Record set »
-- BEGIN --

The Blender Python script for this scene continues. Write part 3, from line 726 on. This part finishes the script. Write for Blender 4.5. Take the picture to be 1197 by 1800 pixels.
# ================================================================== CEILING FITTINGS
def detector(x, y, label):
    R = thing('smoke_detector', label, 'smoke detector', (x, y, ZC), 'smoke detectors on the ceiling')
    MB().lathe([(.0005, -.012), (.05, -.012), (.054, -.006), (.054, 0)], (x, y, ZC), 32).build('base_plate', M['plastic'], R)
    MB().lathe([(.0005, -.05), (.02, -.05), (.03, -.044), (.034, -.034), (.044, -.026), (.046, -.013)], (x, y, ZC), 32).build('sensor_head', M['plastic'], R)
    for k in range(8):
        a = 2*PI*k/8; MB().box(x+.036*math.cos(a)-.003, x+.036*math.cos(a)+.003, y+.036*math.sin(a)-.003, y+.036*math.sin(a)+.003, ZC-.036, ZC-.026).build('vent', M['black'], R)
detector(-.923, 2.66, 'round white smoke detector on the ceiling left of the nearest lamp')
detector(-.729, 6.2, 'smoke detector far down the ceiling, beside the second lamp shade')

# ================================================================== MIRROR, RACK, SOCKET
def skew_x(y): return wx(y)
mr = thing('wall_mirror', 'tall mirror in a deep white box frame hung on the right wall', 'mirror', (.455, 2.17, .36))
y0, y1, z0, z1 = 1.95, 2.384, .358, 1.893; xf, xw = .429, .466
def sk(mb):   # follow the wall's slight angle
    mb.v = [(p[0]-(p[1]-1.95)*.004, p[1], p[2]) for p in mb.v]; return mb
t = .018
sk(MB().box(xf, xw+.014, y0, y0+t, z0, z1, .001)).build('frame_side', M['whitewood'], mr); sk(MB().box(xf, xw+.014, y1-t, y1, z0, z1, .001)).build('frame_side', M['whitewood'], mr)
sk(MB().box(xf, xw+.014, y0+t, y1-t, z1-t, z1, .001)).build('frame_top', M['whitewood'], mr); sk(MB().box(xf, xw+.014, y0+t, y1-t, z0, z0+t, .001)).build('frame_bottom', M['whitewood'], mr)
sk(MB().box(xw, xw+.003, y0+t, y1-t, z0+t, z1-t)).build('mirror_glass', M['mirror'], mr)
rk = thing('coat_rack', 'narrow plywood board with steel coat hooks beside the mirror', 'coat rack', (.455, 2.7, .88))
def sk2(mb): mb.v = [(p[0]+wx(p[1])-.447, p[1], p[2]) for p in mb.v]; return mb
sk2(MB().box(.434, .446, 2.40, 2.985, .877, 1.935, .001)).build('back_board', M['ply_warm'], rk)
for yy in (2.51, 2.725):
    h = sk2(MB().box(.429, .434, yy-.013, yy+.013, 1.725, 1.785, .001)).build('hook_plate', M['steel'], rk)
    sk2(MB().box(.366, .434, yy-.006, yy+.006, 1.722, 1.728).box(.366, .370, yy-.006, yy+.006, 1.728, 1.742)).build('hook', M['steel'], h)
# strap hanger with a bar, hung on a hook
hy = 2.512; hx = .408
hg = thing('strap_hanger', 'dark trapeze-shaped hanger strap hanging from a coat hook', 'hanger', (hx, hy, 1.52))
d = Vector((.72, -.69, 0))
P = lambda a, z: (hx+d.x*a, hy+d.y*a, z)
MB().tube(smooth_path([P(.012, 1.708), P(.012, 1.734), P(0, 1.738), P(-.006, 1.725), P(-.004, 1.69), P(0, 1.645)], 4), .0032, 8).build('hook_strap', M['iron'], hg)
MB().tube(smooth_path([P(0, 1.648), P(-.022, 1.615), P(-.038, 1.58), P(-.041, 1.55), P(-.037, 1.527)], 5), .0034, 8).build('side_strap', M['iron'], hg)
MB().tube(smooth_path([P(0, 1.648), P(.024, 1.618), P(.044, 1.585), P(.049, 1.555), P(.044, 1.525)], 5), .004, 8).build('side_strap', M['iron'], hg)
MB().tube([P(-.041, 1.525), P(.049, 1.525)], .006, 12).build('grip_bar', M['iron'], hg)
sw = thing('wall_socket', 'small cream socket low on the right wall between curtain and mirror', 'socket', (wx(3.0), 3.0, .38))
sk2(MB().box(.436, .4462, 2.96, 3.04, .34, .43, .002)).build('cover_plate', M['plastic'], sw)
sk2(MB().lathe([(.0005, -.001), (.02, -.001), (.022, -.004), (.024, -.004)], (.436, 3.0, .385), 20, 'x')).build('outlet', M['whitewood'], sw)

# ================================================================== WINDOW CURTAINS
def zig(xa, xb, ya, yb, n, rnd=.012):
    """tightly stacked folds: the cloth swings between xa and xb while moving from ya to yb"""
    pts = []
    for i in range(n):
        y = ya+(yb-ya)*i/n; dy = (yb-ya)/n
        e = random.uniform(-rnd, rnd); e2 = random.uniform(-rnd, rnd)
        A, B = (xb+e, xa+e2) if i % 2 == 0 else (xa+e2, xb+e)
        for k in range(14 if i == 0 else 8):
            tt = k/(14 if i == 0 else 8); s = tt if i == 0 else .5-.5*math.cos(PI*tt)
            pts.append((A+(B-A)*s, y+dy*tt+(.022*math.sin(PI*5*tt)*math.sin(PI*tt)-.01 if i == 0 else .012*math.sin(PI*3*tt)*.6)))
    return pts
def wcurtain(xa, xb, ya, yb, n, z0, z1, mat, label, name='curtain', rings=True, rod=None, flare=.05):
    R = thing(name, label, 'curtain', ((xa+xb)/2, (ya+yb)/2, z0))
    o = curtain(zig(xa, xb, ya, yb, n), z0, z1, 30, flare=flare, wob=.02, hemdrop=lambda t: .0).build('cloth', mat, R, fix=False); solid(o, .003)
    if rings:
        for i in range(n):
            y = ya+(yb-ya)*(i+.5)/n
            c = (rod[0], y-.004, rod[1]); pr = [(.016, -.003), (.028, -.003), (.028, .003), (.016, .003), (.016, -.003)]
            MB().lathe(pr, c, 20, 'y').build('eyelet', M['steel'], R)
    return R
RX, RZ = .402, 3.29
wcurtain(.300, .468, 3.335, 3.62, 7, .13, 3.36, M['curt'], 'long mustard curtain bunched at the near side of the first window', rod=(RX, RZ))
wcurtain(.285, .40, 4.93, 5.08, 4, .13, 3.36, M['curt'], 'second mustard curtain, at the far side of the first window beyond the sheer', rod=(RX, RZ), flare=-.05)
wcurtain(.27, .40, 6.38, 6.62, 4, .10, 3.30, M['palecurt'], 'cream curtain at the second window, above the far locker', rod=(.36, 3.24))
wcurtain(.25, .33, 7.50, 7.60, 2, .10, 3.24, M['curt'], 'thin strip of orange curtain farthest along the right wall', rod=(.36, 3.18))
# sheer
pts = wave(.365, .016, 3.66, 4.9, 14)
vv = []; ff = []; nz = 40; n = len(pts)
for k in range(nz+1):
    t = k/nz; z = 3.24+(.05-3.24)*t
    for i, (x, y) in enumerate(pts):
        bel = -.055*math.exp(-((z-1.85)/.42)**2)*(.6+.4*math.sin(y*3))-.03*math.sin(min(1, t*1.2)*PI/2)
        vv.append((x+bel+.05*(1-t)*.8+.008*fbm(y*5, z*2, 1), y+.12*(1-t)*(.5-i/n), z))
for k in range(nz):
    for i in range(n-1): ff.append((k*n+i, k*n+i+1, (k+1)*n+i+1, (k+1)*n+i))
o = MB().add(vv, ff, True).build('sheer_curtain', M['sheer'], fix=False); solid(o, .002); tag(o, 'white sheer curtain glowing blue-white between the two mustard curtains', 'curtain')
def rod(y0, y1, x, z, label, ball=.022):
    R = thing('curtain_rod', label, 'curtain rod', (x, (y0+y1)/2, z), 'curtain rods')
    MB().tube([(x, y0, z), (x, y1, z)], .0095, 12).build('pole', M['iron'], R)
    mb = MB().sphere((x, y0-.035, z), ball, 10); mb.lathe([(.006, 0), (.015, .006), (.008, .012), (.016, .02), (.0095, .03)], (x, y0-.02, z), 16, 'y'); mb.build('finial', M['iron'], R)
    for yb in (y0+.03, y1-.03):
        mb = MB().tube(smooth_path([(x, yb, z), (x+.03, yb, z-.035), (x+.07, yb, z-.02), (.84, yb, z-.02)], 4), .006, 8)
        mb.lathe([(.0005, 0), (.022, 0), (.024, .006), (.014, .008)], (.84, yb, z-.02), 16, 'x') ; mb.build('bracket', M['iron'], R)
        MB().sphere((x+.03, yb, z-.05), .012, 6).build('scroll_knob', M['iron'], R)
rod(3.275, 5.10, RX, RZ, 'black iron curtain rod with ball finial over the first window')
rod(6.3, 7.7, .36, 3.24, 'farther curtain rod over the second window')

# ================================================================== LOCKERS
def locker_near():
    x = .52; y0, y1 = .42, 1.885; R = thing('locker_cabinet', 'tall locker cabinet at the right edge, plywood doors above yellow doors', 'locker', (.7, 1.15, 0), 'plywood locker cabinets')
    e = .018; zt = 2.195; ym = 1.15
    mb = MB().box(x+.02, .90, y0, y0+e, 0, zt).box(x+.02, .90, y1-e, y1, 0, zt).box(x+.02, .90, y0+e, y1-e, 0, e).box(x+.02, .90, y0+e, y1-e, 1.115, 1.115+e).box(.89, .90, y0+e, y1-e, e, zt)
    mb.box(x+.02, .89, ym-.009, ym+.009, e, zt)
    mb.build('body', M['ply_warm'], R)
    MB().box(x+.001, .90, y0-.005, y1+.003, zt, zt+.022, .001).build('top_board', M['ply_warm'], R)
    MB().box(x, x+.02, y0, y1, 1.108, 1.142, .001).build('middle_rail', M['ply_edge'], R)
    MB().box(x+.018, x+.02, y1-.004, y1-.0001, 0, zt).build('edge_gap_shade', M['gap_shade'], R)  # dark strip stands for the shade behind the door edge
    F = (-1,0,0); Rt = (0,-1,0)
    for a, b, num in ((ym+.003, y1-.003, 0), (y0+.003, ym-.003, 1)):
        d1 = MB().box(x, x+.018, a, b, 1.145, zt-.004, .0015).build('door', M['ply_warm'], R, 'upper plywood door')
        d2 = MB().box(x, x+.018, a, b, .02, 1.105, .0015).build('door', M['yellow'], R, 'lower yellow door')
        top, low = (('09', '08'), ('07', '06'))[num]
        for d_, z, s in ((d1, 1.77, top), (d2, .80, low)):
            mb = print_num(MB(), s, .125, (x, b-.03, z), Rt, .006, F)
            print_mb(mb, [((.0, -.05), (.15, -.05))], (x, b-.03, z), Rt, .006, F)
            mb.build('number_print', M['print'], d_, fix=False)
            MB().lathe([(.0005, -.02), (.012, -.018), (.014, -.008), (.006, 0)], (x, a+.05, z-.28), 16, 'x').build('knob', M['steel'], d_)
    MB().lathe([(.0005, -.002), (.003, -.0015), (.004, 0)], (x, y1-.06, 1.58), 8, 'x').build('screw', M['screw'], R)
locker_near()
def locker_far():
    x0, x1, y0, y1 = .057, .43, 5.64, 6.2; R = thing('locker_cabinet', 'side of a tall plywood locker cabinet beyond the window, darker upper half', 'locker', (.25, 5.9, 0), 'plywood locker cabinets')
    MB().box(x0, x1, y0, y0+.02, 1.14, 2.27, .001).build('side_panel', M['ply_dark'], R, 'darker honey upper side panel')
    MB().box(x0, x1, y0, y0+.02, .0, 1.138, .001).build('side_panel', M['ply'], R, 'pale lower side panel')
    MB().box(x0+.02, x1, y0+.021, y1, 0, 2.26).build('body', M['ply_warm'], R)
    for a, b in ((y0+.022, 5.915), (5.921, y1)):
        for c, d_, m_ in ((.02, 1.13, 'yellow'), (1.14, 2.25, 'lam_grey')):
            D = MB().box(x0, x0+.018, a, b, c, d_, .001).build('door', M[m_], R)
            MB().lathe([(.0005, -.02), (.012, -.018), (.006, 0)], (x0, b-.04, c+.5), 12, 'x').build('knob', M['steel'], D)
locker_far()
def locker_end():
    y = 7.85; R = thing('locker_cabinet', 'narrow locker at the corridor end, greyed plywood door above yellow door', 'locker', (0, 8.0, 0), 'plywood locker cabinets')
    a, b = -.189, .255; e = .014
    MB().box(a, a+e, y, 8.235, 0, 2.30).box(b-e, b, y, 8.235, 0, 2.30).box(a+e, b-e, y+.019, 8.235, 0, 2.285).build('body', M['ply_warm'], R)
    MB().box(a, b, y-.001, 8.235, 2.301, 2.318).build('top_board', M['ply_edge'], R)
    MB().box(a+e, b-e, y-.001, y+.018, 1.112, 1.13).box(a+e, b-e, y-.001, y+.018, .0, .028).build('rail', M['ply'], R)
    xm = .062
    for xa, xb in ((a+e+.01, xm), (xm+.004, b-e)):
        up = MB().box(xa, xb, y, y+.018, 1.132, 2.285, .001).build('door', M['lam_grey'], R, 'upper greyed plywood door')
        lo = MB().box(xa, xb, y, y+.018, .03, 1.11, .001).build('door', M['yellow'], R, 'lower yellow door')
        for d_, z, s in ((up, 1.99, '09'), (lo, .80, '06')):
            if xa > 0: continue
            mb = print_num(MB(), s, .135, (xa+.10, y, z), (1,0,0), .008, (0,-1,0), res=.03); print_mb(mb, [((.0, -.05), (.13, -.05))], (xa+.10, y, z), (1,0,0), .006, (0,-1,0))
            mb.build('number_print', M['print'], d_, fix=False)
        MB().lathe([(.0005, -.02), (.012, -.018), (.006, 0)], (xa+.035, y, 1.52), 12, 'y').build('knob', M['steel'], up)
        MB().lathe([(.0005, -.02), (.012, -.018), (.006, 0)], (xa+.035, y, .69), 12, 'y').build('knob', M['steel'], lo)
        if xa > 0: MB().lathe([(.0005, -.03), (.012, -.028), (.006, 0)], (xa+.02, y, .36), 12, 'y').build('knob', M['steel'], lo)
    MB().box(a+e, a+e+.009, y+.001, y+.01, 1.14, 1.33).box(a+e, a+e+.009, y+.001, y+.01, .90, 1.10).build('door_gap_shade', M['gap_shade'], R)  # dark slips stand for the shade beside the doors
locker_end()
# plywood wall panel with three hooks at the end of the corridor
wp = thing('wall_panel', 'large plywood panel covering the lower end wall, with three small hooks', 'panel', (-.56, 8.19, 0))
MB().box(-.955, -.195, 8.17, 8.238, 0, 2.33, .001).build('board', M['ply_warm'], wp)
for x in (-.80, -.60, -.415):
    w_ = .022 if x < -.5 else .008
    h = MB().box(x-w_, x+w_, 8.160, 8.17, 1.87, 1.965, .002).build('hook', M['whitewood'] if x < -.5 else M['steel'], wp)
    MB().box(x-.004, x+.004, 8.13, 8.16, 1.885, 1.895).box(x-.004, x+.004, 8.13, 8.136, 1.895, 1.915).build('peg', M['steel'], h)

-- END --
-- BEGIN --

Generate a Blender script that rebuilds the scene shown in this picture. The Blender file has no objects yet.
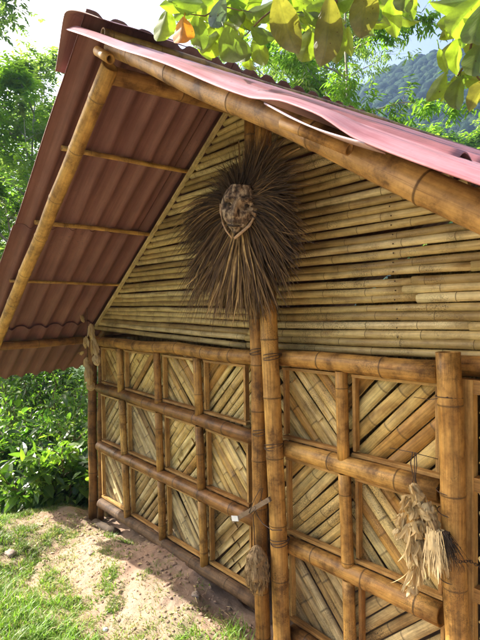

-- END --

Exactly the lines from the line containing "The Blender Python" to the line containing "detector(-.729, 6.2, 'smoke", both included, are to be set down; no other line belongs in the answer.

The Blender Python script for this scene continues. Write part 3, from line 726 on. This part finishes the script. Write for Blender 4.5. Take the picture to be 1197 by 1800 pixels.
# ================================================================== CEILING FITTINGS
def detector(x, y, label):
    R = thing('smoke_detector', label, 'smoke detector', (x, y, ZC), 'smoke detectors on the ceiling')
    MB().lathe([(.0005, -.012), (.05, -.012), (.054, -.006), (.054, 0)], (x, y, ZC), 32).build('base_plate', M['plastic'], R)
    MB().lathe([(.0005, -.05), (.02, -.05), (.03, -.044), (.034, -.034), (.044, -.026), (.046, -.013)], (x, y, ZC), 32).build('sensor_head', M['plastic'], R)
    for k in range(8):
        a = 2*PI*k/8; MB().box(x+.036*math.cos(a)-.003, x+.036*math.cos(a)+.003, y+.036*math.sin(a)-.003, y+.036*math.sin(a)+.003, ZC-.036, ZC-.026).build('vent', M['black'], R)
detector(-.923, 2.66, 'round white smoke detector on the ceiling left of the nearest lamp')
detector(-.729, 6.2, 'smoke detector far down the ceiling, beside the second lamp shade')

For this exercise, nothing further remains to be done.